The purpose of this study is to examine whether corporate social responsibility (CSR) functions as a precautionary commitment that increases corporate cash holdings in emerging markets.
Using a balanced panel of 202 non-financial firms listed on the Pakistan Stock Exchange from 2013 to 2024, this study integrates stakeholder theory and corporate finance perspectives. Pooled OLS, two-way fixed effects, lagged CSR models, System GMM and panel quantile regression are used to address heterogeneity, endogeneity, persistence and distributional effects.
CSR engagement is positively and significantly associated with corporate cash holdings in all specifications. Dynamic estimations confirm that the CSR–liquidity relationship is persistent and intertemporal, while the quantile results show stronger effects among high-liquidity firms.
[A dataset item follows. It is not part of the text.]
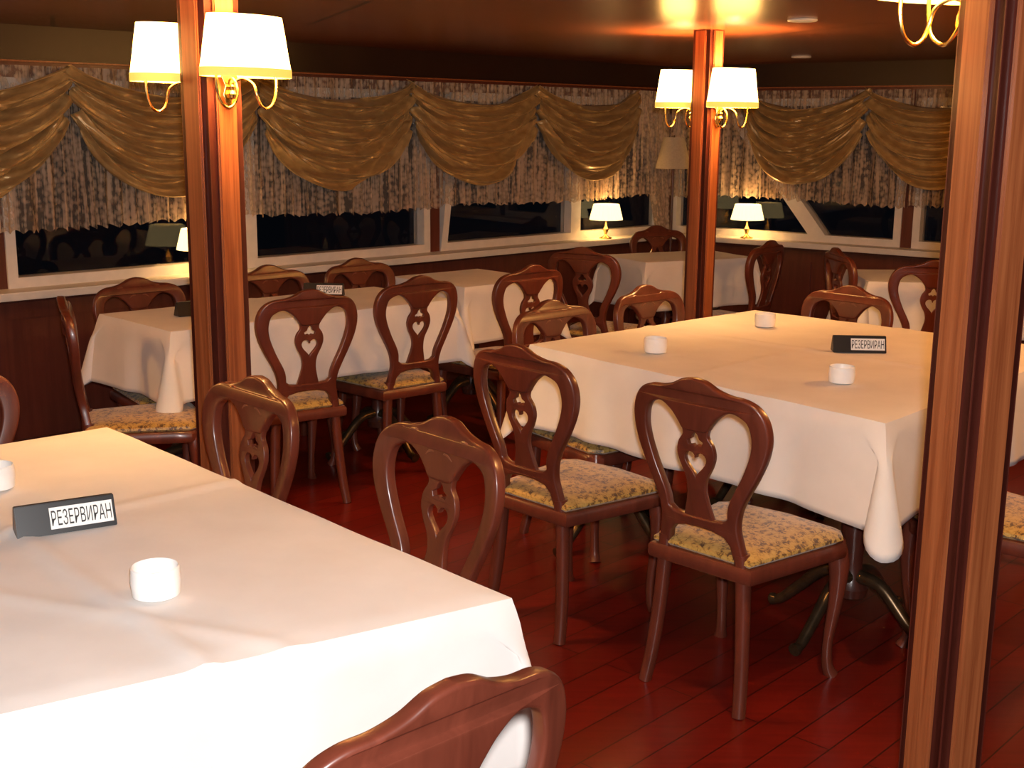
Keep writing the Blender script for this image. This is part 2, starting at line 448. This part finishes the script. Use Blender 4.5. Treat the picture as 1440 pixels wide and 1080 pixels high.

The findings of this study support the precautionary or commitment-based interpretation of CSR rather than the financing-constraint alleviation view commonly observed in developed markets.
This study relies on expenditure-based CSR measures and focuses on a single emerging market. Future research should explore governance moderators and cross-country comparisons.
Managers should align CSR engagement with long-term liquidity plans. Investors may interpret CSR-linked cash retention as a signal of an entity’s financial resilience. Regulators may enhance CSR disclosure frameworks to clarify the interaction between CSR commitment and financial flexibility.
This study provides dynamic and distribution-sensitive evidence from a frontier market, reconceptualizing cash holdings as a strategic complement to CSR under institutional uncertainty.